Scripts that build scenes
○ ○ ○ ○

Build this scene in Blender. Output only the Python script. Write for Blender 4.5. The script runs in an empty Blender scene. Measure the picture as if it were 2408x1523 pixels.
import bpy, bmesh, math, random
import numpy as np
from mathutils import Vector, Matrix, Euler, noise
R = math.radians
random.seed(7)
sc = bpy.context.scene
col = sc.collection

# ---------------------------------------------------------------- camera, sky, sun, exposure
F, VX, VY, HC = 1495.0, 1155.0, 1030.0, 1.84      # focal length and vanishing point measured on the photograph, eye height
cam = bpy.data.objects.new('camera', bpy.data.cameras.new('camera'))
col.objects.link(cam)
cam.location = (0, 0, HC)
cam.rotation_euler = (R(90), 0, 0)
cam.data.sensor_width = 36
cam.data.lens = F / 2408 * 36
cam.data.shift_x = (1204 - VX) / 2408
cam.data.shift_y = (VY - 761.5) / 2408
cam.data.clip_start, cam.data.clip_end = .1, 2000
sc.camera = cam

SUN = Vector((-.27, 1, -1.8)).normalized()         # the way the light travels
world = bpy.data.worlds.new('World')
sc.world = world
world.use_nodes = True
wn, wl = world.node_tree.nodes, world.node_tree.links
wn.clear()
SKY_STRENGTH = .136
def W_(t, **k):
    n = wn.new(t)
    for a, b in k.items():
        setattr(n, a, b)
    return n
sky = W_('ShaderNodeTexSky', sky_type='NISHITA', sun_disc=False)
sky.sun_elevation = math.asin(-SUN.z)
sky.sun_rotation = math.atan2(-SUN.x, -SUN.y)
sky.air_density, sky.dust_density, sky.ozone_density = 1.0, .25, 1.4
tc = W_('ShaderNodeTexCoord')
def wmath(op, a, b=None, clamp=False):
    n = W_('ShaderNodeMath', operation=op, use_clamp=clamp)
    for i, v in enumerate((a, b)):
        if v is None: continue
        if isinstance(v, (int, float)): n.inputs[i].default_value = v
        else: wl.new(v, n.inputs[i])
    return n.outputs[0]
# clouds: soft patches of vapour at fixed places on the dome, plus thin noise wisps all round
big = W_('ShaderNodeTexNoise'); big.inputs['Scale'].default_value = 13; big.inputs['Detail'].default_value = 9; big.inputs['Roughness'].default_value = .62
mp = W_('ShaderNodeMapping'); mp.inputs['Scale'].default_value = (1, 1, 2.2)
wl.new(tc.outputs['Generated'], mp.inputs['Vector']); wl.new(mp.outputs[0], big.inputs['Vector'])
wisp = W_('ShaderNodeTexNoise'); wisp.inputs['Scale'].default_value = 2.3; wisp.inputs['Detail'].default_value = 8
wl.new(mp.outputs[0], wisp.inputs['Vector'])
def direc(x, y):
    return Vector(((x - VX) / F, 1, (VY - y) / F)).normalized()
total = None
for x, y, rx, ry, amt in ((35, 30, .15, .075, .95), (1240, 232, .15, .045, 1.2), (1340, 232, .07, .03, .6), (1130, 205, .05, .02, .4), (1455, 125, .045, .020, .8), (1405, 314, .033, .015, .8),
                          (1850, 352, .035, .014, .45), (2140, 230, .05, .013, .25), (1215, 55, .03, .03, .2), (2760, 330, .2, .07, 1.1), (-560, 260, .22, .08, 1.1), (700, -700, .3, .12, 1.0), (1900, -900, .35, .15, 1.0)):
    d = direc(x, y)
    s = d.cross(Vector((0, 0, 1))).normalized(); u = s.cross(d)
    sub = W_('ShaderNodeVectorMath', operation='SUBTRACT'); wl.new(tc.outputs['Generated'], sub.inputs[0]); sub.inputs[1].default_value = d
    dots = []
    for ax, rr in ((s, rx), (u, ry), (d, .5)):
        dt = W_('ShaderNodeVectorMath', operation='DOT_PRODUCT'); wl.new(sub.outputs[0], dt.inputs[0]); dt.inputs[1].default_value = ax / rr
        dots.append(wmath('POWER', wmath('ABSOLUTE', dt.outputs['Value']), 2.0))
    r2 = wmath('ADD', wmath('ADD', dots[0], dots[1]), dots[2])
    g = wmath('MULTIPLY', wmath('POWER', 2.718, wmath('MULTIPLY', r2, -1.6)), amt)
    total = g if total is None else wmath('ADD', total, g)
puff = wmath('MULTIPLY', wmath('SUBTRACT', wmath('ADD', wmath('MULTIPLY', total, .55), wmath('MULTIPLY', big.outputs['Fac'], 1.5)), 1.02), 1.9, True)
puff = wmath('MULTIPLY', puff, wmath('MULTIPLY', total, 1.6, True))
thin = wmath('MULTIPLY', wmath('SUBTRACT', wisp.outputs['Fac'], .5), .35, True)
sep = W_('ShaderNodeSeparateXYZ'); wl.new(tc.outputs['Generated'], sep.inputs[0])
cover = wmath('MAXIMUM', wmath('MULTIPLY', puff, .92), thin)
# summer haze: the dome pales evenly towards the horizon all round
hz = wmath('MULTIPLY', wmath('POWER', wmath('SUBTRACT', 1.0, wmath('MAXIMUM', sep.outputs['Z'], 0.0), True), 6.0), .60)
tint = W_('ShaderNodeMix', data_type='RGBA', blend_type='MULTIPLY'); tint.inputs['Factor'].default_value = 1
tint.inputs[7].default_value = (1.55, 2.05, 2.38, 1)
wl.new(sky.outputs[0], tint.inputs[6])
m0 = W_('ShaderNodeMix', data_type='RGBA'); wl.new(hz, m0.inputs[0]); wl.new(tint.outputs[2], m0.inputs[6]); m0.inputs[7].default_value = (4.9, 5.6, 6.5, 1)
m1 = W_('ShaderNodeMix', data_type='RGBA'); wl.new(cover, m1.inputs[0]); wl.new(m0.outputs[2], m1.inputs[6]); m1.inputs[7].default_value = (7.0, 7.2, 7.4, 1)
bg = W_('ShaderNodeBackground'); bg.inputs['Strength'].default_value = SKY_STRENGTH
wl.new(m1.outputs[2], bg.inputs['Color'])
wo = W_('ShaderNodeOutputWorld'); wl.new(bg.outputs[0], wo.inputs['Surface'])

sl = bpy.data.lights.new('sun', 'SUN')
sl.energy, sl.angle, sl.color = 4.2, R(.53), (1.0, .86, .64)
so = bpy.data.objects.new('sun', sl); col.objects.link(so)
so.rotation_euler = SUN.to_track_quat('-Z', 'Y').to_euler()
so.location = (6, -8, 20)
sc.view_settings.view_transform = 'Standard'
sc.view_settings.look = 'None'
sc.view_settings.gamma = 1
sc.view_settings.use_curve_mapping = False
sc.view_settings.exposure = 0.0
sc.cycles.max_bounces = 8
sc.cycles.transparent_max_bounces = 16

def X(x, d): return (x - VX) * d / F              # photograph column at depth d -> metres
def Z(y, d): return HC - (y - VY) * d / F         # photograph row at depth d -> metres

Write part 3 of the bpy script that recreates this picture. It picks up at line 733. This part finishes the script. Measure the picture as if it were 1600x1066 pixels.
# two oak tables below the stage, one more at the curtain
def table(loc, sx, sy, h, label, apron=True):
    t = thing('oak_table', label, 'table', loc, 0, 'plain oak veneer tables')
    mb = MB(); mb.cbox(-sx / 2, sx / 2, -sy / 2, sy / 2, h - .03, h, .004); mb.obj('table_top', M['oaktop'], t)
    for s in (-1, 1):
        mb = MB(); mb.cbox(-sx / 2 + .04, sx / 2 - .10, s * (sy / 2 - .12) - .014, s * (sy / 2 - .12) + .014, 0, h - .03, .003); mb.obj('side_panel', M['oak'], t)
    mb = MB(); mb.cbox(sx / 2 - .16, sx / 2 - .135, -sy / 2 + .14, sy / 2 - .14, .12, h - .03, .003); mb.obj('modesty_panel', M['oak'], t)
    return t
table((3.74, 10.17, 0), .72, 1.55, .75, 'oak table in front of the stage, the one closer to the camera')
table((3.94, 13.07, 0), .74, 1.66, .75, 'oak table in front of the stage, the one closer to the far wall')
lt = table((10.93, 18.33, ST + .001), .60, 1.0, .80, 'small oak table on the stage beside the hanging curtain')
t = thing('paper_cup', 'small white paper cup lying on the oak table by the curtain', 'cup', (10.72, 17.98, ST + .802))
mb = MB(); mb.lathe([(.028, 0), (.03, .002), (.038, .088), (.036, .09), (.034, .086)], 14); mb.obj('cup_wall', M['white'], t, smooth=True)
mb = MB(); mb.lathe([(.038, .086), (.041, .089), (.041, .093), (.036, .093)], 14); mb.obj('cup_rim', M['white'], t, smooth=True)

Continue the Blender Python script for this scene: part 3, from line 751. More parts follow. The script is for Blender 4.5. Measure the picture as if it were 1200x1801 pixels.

○ ○ ○ ○

## GOAL
Give the lines again, exactly as they stand, from the beginning of the data through the line with "sc.camera = cam".

## SOLVED EXERCISE
Build this scene in Blender. Output only the Python script. Write for Blender 4.5. The script runs in an empty Blender scene. Measure the picture as if it were 2408x1523 pixels.
import bpy, bmesh, math, random
import numpy as np
from mathutils import Vector, Matrix, Euler, noise
R = math.radians
random.seed(7)
sc = bpy.context.scene
col = sc.collection

# ---------------------------------------------------------------- camera, sky, sun, exposure
F, VX, VY, HC = 1495.0, 1155.0, 1030.0, 1.84      # focal length and vanishing point measured on the photograph, eye height
cam = bpy.data.objects.new('camera', bpy.data.cameras.new('camera'))
col.objects.link(cam)
cam.location = (0, 0, HC)
cam.rotation_euler = (R(90), 0, 0)
cam.data.sensor_width = 36
cam.data.lens = F / 2408 * 36
cam.data.shift_x = (1204 - VX) / 2408
cam.data.shift_y = (VY - 761.5) / 2408
cam.data.clip_start, cam.data.clip_end = .1, 2000
sc.camera = cam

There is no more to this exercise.